● **The request**: Quote every entry word for word.

● **Data records**:
__________________________________________________
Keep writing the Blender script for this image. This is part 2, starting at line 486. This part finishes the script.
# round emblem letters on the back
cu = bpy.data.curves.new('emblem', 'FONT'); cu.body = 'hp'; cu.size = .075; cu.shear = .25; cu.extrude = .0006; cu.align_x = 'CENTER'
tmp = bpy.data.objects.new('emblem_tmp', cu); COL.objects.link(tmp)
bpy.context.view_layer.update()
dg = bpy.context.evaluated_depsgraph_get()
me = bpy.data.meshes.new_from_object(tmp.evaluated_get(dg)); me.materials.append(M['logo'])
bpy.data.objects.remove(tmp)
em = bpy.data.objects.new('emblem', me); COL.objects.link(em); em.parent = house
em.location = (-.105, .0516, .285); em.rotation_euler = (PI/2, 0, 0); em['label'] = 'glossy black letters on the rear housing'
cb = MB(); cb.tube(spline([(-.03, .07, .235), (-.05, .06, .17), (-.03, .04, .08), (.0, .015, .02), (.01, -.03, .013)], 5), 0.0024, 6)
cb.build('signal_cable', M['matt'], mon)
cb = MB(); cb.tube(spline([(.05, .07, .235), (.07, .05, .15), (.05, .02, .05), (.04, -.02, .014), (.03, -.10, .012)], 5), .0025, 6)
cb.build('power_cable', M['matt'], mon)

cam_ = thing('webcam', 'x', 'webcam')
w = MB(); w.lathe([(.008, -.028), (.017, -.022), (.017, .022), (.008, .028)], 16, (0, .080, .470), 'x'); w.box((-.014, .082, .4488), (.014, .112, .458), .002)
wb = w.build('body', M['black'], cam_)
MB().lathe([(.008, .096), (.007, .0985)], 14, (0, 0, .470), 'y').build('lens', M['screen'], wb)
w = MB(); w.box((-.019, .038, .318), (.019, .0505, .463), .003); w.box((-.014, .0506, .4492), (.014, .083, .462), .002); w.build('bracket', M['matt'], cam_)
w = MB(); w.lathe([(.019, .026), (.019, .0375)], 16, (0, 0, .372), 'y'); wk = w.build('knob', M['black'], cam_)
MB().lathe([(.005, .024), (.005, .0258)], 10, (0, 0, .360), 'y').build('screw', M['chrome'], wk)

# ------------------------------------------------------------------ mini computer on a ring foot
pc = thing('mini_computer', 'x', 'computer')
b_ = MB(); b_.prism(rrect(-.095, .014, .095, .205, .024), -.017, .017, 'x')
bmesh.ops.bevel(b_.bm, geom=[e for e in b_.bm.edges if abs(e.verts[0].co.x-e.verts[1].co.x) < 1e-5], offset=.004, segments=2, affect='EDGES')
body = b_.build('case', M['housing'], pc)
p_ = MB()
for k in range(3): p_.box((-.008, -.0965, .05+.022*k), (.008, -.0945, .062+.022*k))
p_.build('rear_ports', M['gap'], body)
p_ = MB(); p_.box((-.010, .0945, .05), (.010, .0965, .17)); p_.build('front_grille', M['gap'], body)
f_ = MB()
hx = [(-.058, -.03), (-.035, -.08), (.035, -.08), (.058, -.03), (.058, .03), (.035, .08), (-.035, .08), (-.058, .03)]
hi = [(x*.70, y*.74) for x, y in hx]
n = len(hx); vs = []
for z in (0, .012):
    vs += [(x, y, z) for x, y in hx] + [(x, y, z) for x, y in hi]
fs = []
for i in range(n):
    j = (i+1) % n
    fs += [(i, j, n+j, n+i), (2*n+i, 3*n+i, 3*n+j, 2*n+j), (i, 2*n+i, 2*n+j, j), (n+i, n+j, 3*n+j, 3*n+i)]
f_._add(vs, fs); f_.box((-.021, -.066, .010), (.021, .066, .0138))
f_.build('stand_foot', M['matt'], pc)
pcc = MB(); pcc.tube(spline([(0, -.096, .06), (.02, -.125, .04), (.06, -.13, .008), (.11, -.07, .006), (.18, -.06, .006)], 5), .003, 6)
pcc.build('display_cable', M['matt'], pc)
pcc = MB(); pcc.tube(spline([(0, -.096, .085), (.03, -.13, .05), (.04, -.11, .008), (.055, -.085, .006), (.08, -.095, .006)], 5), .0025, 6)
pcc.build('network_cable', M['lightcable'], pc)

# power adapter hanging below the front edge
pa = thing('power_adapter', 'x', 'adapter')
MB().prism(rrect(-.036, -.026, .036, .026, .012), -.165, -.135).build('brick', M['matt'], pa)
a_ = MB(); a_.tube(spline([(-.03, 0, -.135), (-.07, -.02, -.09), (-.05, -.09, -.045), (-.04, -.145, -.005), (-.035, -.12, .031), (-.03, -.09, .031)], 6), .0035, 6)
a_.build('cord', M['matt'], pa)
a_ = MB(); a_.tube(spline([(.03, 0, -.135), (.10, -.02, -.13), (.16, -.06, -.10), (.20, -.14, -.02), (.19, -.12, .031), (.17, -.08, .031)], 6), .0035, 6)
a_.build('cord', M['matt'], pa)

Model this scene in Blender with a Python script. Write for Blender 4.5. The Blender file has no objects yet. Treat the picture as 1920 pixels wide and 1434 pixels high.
__________________________________________________
● **Written solution**:
Keep writing the Blender script for this image. This is part 2, starting at line 486. This part finishes the script.
# round emblem letters on the back
cu = bpy.data.curves.new('emblem', 'FONT'); cu.body = 'hp'; cu.size = .075; cu.shear = .25; cu.extrude = .0006; cu.align_x = 'CENTER'
tmp = bpy.data.objects.new('emblem_tmp', cu); COL.objects.link(tmp)
bpy.context.view_layer.update()
dg = bpy.context.evaluated_depsgraph_get()
me = bpy.data.meshes.new_from_object(tmp.evaluated_get(dg)); me.materials.append(M['logo'])
bpy.data.objects.remove(tmp)
em = bpy.data.objects.new('emblem', me); COL.objects.link(em); em.parent = house
em.location = (-.105, .0516, .285); em.rotation_euler = (PI/2, 0, 0); em['label'] = 'glossy black letters on the rear housing'
cb = MB(); cb.tube(spline([(-.03, .07, .235), (-.05, .06, .17), (-.03, .04, .08), (.0, .015, .02), (.01, -.03, .013)], 5), 0.0024, 6)
cb.build('signal_cable', M['matt'], mon)
cb = MB(); cb.tube(spline([(.05, .07, .235), (.07, .05, .15), (.05, .02, .05), (.04, -.02, .014), (.03, -.10, .012)], 5), .0025, 6)
cb.build('power_cable', M['matt'], mon)

cam_ = thing('webcam', 'x', 'webcam')
w = MB(); w.lathe([(.008, -.028), (.017, -.022), (.017, .022), (.008, .028)], 16, (0, .080, .470), 'x'); w.box((-.014, .082, .4488), (.014, .112, .458), .002)
wb = w.build('body', M['black'], cam_)
MB().lathe([(.008, .096), (.007, .0985)], 14, (0, 0, .470), 'y').build('lens', M['screen'], wb)
w = MB(); w.box((-.019, .038, .318), (.019, .0505, .463), .003); w.box((-.014, .0506, .4492), (.014, .083, .462), .002); w.build('bracket', M['matt'], cam_)
w = MB(); w.lathe([(.019, .026), (.019, .0375)], 16, (0, 0, .372), 'y'); wk = w.build('knob', M['black'], cam_)
MB().lathe([(.005, .024), (.005, .0258)], 10, (0, 0, .360), 'y').build('screw', M['chrome'], wk)

# ------------------------------------------------------------------ mini computer on a ring foot
pc = thing('mini_computer', 'x', 'computer')
b_ = MB(); b_.prism(rrect(-.095, .014, .095, .205, .024), -.017, .017, 'x')
bmesh.ops.bevel(b_.bm, geom=[e for e in b_.bm.edges if abs(e.verts[0].co.x-e.verts[1].co.x) < 1e-5], offset=.004, segments=2, affect='EDGES')
body = b_.build('case', M['housing'], pc)
p_ = MB()
for k in range(3): p_.box((-.008, -.0965, .05+.022*k), (.008, -.0945, .062+.022*k))
p_.build('rear_ports', M['gap'], body)
p_ = MB(); p_.box((-.010, .0945, .05), (.010, .0965, .17)); p_.build('front_grille', M['gap'], body)
f_ = MB()
hx = [(-.058, -.03), (-.035, -.08), (.035, -.08), (.058, -.03), (.058, .03), (.035, .08), (-.035, .08), (-.058, .03)]
hi = [(x*.70, y*.74) for x, y in hx]
n = len(hx); vs = []
for z in (0, .012):
    vs += [(x, y, z) for x, y in hx] + [(x, y, z) for x, y in hi]
fs = []
for i in range(n):
    j = (i+1) % n
    fs += [(i, j, n+j, n+i), (2*n+i, 3*n+i, 3*n+j, 2*n+j), (i, 2*n+i, 2*n+j, j), (n+i, n+j, 3*n+j, 3*n+i)]
f_._add(vs, fs); f_.box((-.021, -.066, .010), (.021, .066, .0138))
f_.build('stand_foot', M['matt'], pc)
pcc = MB(); pcc.tube(spline([(0, -.096, .06), (.02, -.125, .04), (.06, -.13, .008), (.11, -.07, .006), (.18, -.06, .006)], 5), .003, 6)
pcc.build('display_cable', M['matt'], pc)
pcc = MB(); pcc.tube(spline([(0, -.096, .085), (.03, -.13, .05), (.04, -.11, .008), (.055, -.085, .006), (.08, -.095, .006)], 5), .0025, 6)
pcc.build('network_cable', M['lightcable'], pc)

# power adapter hanging below the front edge
pa = thing('power_adapter', 'x', 'adapter')
MB().prism(rrect(-.036, -.026, .036, .026, .012), -.165, -.135).build('brick', M['matt'], pa)
a_ = MB(); a_.tube(spline([(-.03, 0, -.135), (-.07, -.02, -.09), (-.05, -.09, -.045), (-.04, -.145, -.005), (-.035, -.12, .031), (-.03, -.09, .031)], 6), .0035, 6)
a_.build('cord', M['matt'], pa)
a_ = MB(); a_.tube(spline([(.03, 0, -.135), (.10, -.02, -.13), (.16, -.06, -.10), (.20, -.14, -.02), (.19, -.12, .031), (.17, -.08, .031)], 6), .0035, 6)
a_.build('cord', M['matt'], pa)

Model this scene in Blender with a Python script. Write for Blender 4.5. The Blender file has no objects yet. Treat the picture as 1920 pixels wide and 1434 pixels high.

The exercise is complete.